Sobald das Urteil gefällt ist, wird Bischof Bonnemain die kanonische Voruntersuchung weiterführen und prüfen, ob eine kanonische Untersuchung eröffnet wird. Was ist davon zu erwarten?

Unabhängig davon, wie das staatliche Urteil und die staatsanwaltlichen Ermittlungen ausfallen werden, muss der Bischof denselben angezeigten Sachverhalt erforschen und prüfen: den Kläger anhören, den Beschuldigten, die Anwälte, allfällige Zeugen. Unabhängig davon, zu welchem Ergebnis der Bischof kommt, sein Ergebnis muss er mit einer eigenen Stellungnahme nach Rom schicken. Dort wird die Entscheidung getroffen, wie mit dem beschuldigten Priester weiter umzugehen ist.

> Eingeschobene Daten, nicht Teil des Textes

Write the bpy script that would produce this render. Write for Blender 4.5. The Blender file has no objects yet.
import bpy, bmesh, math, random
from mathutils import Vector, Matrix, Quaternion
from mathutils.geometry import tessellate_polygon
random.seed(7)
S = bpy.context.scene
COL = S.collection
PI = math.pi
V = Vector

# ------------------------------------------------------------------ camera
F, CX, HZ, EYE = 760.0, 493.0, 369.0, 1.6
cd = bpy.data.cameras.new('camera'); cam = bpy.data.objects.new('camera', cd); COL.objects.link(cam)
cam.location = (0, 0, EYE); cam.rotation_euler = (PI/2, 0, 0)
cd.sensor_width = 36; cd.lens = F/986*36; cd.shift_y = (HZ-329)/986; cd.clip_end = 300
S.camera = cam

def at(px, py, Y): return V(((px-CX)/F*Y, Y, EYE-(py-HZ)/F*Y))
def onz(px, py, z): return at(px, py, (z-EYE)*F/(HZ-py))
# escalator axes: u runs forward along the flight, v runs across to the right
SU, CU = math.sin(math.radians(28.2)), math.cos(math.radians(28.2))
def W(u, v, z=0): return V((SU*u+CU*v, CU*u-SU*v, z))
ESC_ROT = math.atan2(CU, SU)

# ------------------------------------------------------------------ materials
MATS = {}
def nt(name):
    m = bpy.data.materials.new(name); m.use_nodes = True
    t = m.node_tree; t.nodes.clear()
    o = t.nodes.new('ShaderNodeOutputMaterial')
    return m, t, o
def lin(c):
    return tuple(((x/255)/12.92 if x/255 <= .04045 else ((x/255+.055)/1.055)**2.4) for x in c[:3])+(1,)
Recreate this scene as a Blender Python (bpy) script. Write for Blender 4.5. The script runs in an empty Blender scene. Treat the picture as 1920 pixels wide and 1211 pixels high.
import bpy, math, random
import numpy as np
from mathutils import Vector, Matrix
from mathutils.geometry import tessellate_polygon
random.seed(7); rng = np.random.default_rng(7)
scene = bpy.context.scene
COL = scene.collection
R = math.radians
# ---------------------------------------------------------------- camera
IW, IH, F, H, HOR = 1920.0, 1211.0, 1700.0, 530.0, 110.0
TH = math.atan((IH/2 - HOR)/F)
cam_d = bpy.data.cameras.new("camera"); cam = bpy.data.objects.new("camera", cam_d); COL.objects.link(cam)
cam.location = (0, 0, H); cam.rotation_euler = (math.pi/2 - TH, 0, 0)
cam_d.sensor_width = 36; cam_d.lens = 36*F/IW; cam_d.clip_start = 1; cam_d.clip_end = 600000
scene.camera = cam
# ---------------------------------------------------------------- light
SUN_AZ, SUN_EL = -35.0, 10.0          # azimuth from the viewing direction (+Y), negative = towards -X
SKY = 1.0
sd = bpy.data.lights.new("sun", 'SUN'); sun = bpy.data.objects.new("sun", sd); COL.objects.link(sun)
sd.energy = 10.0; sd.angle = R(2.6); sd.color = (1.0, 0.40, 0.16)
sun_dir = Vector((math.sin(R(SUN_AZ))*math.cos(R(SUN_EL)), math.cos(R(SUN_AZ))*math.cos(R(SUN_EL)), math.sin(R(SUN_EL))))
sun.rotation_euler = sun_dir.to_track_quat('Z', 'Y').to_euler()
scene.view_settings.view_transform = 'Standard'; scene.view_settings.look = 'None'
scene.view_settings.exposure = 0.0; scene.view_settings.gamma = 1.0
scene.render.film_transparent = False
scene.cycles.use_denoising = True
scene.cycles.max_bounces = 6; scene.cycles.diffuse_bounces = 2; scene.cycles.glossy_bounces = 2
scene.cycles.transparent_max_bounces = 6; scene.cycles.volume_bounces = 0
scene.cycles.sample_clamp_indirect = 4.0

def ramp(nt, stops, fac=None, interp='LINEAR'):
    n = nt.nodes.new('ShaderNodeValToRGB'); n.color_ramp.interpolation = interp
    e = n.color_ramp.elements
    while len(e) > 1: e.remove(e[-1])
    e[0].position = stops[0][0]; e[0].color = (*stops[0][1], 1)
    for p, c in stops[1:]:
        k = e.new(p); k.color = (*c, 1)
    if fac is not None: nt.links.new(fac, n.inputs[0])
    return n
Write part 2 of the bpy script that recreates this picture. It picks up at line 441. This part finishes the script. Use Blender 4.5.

Aus der Erfahrung muss man sagen, dass es ungemein schwierig ist, Sexualstraftaten gerichtsfest zu beweisen, vor allem, wenn es sich um zwei erwachsene Menschen handelt, und Aussage gegen Aussage steht. Nicht selten werden die Verfahren aus Mangel an Beweisen eingestellt, was für die Opfer wiederum äusserst schwierig sein kann.

Angesichts der konkreten Situation in Müstair: Sehen Sie Handlungsbedarf?

In zwei Punkten ja. Erstens, die vom Bischof zutreffend verfügten Massnahmen müssten durch eine externe Fachperson, die kein Kleriker ist, kontrolliert werden. Zweitens, die Zahl der Ausnahmen von der Vorsichtsmassnahme müsste deutlich reduziert werden, um das Risiko weiterer Opfer zu minimieren. Bischof Bonnemain sollte sich nicht selbst unter den Verdacht stellen, jener zu sein, der die Gewährung von Ausnahmen prüft – er sollte sich hierbei externe Expertise holen. Wenn Priester Priester kontrollieren, geht das erfahrungsgemäss meist nicht gut aus.

Empfehlenswert wäre darüber hinaus, dass Bischof Bonnemain die diözesane Gesetzgebung des Klerikerdienstrechts präzisiert, zum Beispiel angelehnt an die neue Disziplinarordnung im Bistum Münster.

Thomas Schüller (*1961), Professor für Kirchenrecht und Direktor des Instituts für Kanonisches Recht an der Katholisch-Theologischen Fakultät der Universität Münster, zwischen 1993 und 2009 Leiter der Rechtsabteilung Kirchliches Recht und Bischofsnotar im Bischöflichen Ordinariat Limburg, Kirchenanwalt im Bischöflichen Offizialat Limburg und Persönlicher Referent von Bischof Franz Kamphaus. Mitglied der Unabhängigen Kommission zur Aufarbeitung sexualisierter Gewalt im Bistum Münster (UAK) und langjähriger Opferanwalt.